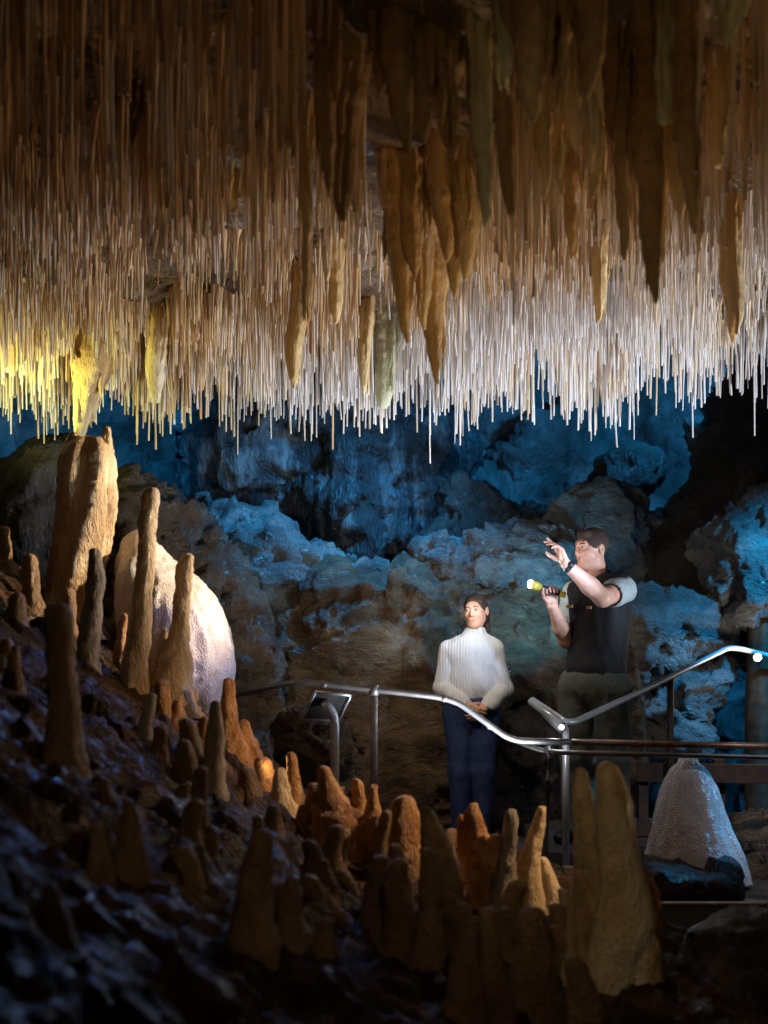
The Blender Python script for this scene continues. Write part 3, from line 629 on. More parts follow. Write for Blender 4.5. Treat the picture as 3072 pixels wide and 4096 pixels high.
T('brown curtain with amber edge right of the long straws', 'staldark', [[(1350,560,5),(1348,480,20),(1346,380,28)], [(1380,330,6),(1376,250,24),(1372,120,40)], [(1326,300,6),(1322,200,30),(1316,60,50)]], 4.2)
T('dark broad curtain at the top centre right', 'staldark', [[(1150,260,8),(1146,180,44),(1140,60,64)], [(1200,250,8),(1200,160,44),(1204,40,66)], [(1270,215,8),(1268,120,44),(1266,20,66)]], 3.7)
T('small brown hook-shaped stalactite on the upper left ceiling', 'dim', [[(290,310,5),(292,270,16),(298,230,20)]], 4.4)
T('amber stalactite at the right, before the white straws', 'stal', [[(1240,560,5),(1238,480,18),(1236,380,26)]], 4.8)
T('brown stalactite with cream tip beside the long dark right-hand one', 'stal', [[(1470,470,6),(1464,420,30),(1456,340,36)], [(1432,560,5),(1432,500,16),(1430,420,22)]], 4.6)

# ------------------------------------------------------------------ soda straws
def straw_geo(x, y, z0, z1, r, seed, ns=6, cone=0.0):
    n = 5 if cone == 0 else 6
    t = np.linspace(0, 1, n); bx = rng.uniform(-.012, .012) * (3 if rng.rand() < .12 else 1); by = rng.uniform(-.012, .012)
    cx = x + bx * t**1.5; cy = y + by * t**1.5; cz = z0 + (z1 - z0) * t
    rr = r * (1.0 + 0.18 * rng.uniform(-1, 1, n)) * (1 - 0.25 * t)
    if cone: rr = rr + cone * np.maximum(0, 1 - t / rng.uniform(0.4, 0.8))**1.1
    th = np.linspace(0, 2 * np.pi, ns, endpoint=False) + rng.uniform(0, 1)
    V = np.stack([cx[:, None] + rr[:, None] * np.cos(th), cy[:, None] + rr[:, None] * np.sin(th), np.repeat(cz[:, None], ns, 1)], -1).reshape(-1, 3)
    I = np.arange(n * ns).reshape(n, ns); J = np.roll(I, -1, 1)
    F = np.stack([I[:-1], I[1:], J[1:], J[:-1]], -1).reshape(-1, 4)
    return V, F, I[-1]
N = 17500
d = np.sqrt(rng.uniform(2.9**2, 8.5**2, N)); ang = rng.uniform(-0.31, 0.31, N)
far = rng.rand(N) < 0.18; d[far] = rng.uniform(6.8, 8.5, far.sum())
sx = ang * d; sy = d
pn = np.stack([sx, sy, sx * 0], 1)
dens = fbm(pn * 1.9, 3, 70); fine_ = fbm(pn * 6.5, 2, 71)
keep = (dens * 1.1 + fine_ * (1.3 + 0.7 * sst(6.3, 7.2, sy)) + rng.uniform(-0.3, 0.3, N)) > -0.16 - 0.10 * sst(5.0, 6.4, sy)
near = (sy < 5.2) & (rng.rand(N) < 0.68 - 0.16 * (sy - 3)); near |= (sy > 7.2) & (sx > -0.6) & (rng.rand(N) < 0.42); keep &= ~near
sx, sy, dens, fine_ = sx[keep], sy[keep], dens[keep], fine_[keep]; N = len(sx)
cz = ceil_z(sx, sy)
ln = 0.10 + 0.10 * sst(5.6, 4.2, sy) + 0.06 * sst(5.2, 6.6, sy) + 0.34 * rng.rand(N)**1.5 + 0.26 * np.maximum(0, dens + .8 * fine_) + 0.14 * sst(6.5, 8.2, sy)
lng = rng.rand(N) < 0.06 + 0.10 * (sy < 5.5); ln[lng] += rng.uniform(0.08, 0.4, lng.sum())
# the fringe: tips step down towards its far edge
lim = 1.29 + 0.24 * sst(1.3, 2.0, sx) + 0.24 * sst(8.2, 6.4, sy) * sst(4.6, 6.0, sy) - 0.12 * sst(5.5, 4.2, sy) + 0.26 * rng.rand(N) - 0.24 * fine_ - rng.uniform(0.06, 0.20, N) * (rng.rand(N) < 0.10)
tip = np.maximum(cz - ln, lim)
ok = cz - tip > 0.04
ux = CX + sx / sy * FQ; ty = CY - tip / sy * FQ; ry = CY - cz / sy * FQ
for (a_, b_, dd) in SHADE:      # straws thin out around the large stalactites
    t = np.clip(((ty + ry) / 2 - a_[1]) / (b_[1] - a_[1] + 1e-6), 0, 1)
    xx = a_[0] + (b_[0] - a_[0]) * t; ww = a_[2] + (b_[2] - a_[2]) * t
    hit = (sy < dd + 0.12) & (np.abs(ux - xx) < ww / 2 + 5) & (ry < a_[1]) & (ty > b_[1]) & (rng.rand(N) < 0.92)
    ok &= ~hit
sx, sy, cz, tip, dens = sx[ok], sy[ok], cz[ok], tip[ok], dens[ok]; N = len(sx)
rad = rng.uniform(0.0026, 0.0056, N) * (1 + 0.45 * sst(6, 8, sy)); thick = rng.rand(N) < 0.16
cone = np.where(thick, rng.uniform(0.008, 0.034, N) * (0.6 + 0.4 * rng.rand(N)), np.where(rng.rand(N) < 0.3, 0.006, 0.0))
stain = fbm(np.stack([sx, sy, sx * 0], 1) * 1.3 + 4, 3, 80) * 0.9 + rng.uniform(-0.45, 0.45, N) - 0.50 * sst(6.2, 7.9, sy) + 0.12 + 0.40 * sst(-0.3, -1.4, sx) + 0.35 * sst(5.8, 4.2, sy)
def tint_of(s, th):
    s = min(1, max(0, s + (0.25 if th else 0)))
    a = np.array((0.98, 0.97, 1.0)); b = np.array((0.93, 0.74, 0.50)); c = np.array((0.60, 0.36, 0.16))
    col = a + (b - a) * min(1, s * 2) if s < 0.5 else b + (c - b) * (s - 0.5) * 2
    return (*col, 1)
def px_of(x, y, z): return CX + x / y * FQ, CY - z / y * FQ
size = (cz - tip) * (rad + cone * 0.5) / sy**2
ux, uy = px_of(sx, sy, tip)
inview = (ux > 5) & (ux < 1654) & (uy > 60)
order = np.argsort(-size * inview); top = set(order[:290].tolist())
SV, SF, ST, off = [], [], [], 0
zones = {}
for i in range(N):
    V, F, endr = straw_geo(sx[i], sy[i], cz[i] + 0.05, tip[i], rad[i], i, 6 if i not in top else 9, cone[i])
    col = tint_of(stain[i], cone[i] > 0.007)
    nr = len(V) // (6 if i not in top else 9); root = np.array((0.70, 0.50, 0.30, 1)); k_ = 0.6 * (1 - np.linspace(0, 1, nr)) ** 0.8
    cols = np.repeat(np.array(col)[None] * (1 - k_[:, None]) + root[None] * np.array((1, 1, 1, 1)) * k_[:, None], len(V) // nr, 0)
    if i in top:
        fl = F.tolist() + [endr.tolist()]
        band = 'near the top, close overhead' if uy[i] < 380 else ('in the middle depth of the ceiling' if uy[i] < 640 else 'in the far lower fringe')
        side = 'left' if ux[i] < 553 else ('centre' if ux[i] < 1106 else 'right')
        kindw = 'stout cone-rooted' if cone[i] > 0.007 else 'thin'
        tone = 'white' if stain[i] < 0.2 else ('cream' if stain[i] < 0.55 else 'brown')
        o = mesh_obj('soda_straw', V, fl, M['straw'], None, (sx[i], sy[i], cz[i]))
        tag(o, f'{kindw} {tone} soda straw at the {side}, {band}', 'soda straw', f'{kindw} {tone} soda straws {side} {band}')
        add_tint(o, cols)
    else:
        SV.append(V); SF.append(F + off); SF_end = endr + off; ST.append(cols); off += len(V)
V = np.vstack(SV); F = np.vstack(SF)
o = mesh_obj('soda_straws', V, F, M['straw']); add_tint(o, np.vstack(ST))
tag(o, 'dense mass of countless thin soda straws covering the whole ceiling', 'soda straws', None, 'stuff')

# ------------------------------------------------------------------ tubes and boxes
def tube(path, r, ns=12, smooth_it=0):
    pts = [np.array(p, float) for p in path]
    n = len(pts); V = []; 
    rs = r if isinstance(r, (list, tuple)) else [r] * n
    up = np.array((0.0, 0.0, 1.0))
    for i in range(n):
        t = pts[min(i + 1, n - 1)] - pts[max(i - 1, 0)]; t /= np.linalg.norm(t)
        u = np.cross(t, up)
        if np.linalg.norm(u) < 1e-3: u = np.cross(t, (0.0, 1.0, 0.0))
        u /= np.linalg.norm(u); v = np.cross(u, t)
        for k in range(ns):
            a = 2 * np.pi * k / ns; V.append(pts[i] + rs[i] * (math.cos(a) * u + math.sin(a) * v))
    F = []
    for i in range(n - 1):
        for k in range(ns): F.append([i*ns+k, i*ns+(k+1) % ns, (i+1)*ns+(k+1) % ns, (i+1)*ns+k])
    F.append(list(range(ns))[::-1]); F.append(list(range((n-1)*ns, n*ns)))
    return np.array(V), F
def bend(pts, r=0.12, k=6):
    """round the corners of a polyline"""
    pts = [np.array(p, float) for p in pts]; out = [pts[0]]
    for a, b, c in zip(pts[:-2], pts[1:-1], pts[2:]):
        ra = min(r, np.linalg.norm(b - a) * 0.45, np.linalg.norm(c - b) * 0.45)
        p0 = b + (a - b) / np.linalg.norm(a - b) * ra; p1 = b + (c - b) / np.linalg.norm(c - b) * ra
        for i in range(k + 1):
            t = i / k; out.append((1-t)**2 * p0 + 2*t*(1-t) * b + t*t * p1)
    out.append(pts[-1]); return out
def boxv(c, s, rot=None, bev=0.0):
    c = np.array(c, float); s = np.array(s, float) / 2; b = bev
    if b <= 0: b = min(s) * 0.08
    V = []
    for sx_ in (-1, 1):
        for sy_ in (-1, 1):
            for sz_ in (-1, 1):
                sg = np.array((sx_, sy_, sz_)); 
                for a in range(3):
                    q = sg * (s - b); q[a] = sg[a] * s[a]; V.append(q)
    V = np.array(V); import bmesh
    bm = bmesh.new(); vs = [bm.verts.new(v) for v in V]
    bmesh.ops.convex_hull(bm, input=vs); bm.verts.ensure_lookup_table(); bm.verts.index_update()
    VV = np.array([v.co[:] for v in bm.verts]); FF = [[v.index for v in f.verts] for f in bm.faces]; bm.free()
    if rot is not None: VV = VV @ np.array(rot).T
    return VV + c, FF
def part(name, geo, m, parent, label=None, smooth=True):
    V, F = geo; V = np.array(V) - np.array(parent.location)
    o = mesh_obj(name, V, F, M[m] if isinstance(m, str) else m, parent, None, smooth)
    if label: o['label'] = label
    return o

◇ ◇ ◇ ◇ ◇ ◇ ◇

• **PROBLEM DETAILS**
From the top of the listing above, repeat each line exactly until you reach the line containing "T('brown stalactite with", and repeat that one too. Leave the pictures out.

• **WRITTEN RESPONSE**
The Blender Python script for this scene continues. Write part 3, from line 629 on. More parts follow. Write for Blender 4.5. Treat the picture as 3072 pixels wide and 4096 pixels high.
T('brown curtain with amber edge right of the long straws', 'staldark', [[(1350,560,5),(1348,480,20),(1346,380,28)], [(1380,330,6),(1376,250,24),(1372,120,40)], [(1326,300,6),(1322,200,30),(1316,60,50)]], 4.2)
T('dark broad curtain at the top centre right', 'staldark', [[(1150,260,8),(1146,180,44),(1140,60,64)], [(1200,250,8),(1200,160,44),(1204,40,66)], [(1270,215,8),(1268,120,44),(1266,20,66)]], 3.7)
T('small brown hook-shaped stalactite on the upper left ceiling', 'dim', [[(290,310,5),(292,270,16),(298,230,20)]], 4.4)
T('amber stalactite at the right, before the white straws', 'stal', [[(1240,560,5),(1238,480,18),(1236,380,26)]], 4.8)
T('brown stalactite with cream tip beside the long dark right-hand one', 'stal', [[(1470,470,6),(1464,420,30),(1456,340,36)], [(1432,560,5),(1432,500,16),(1430,420,22)]], 4.6)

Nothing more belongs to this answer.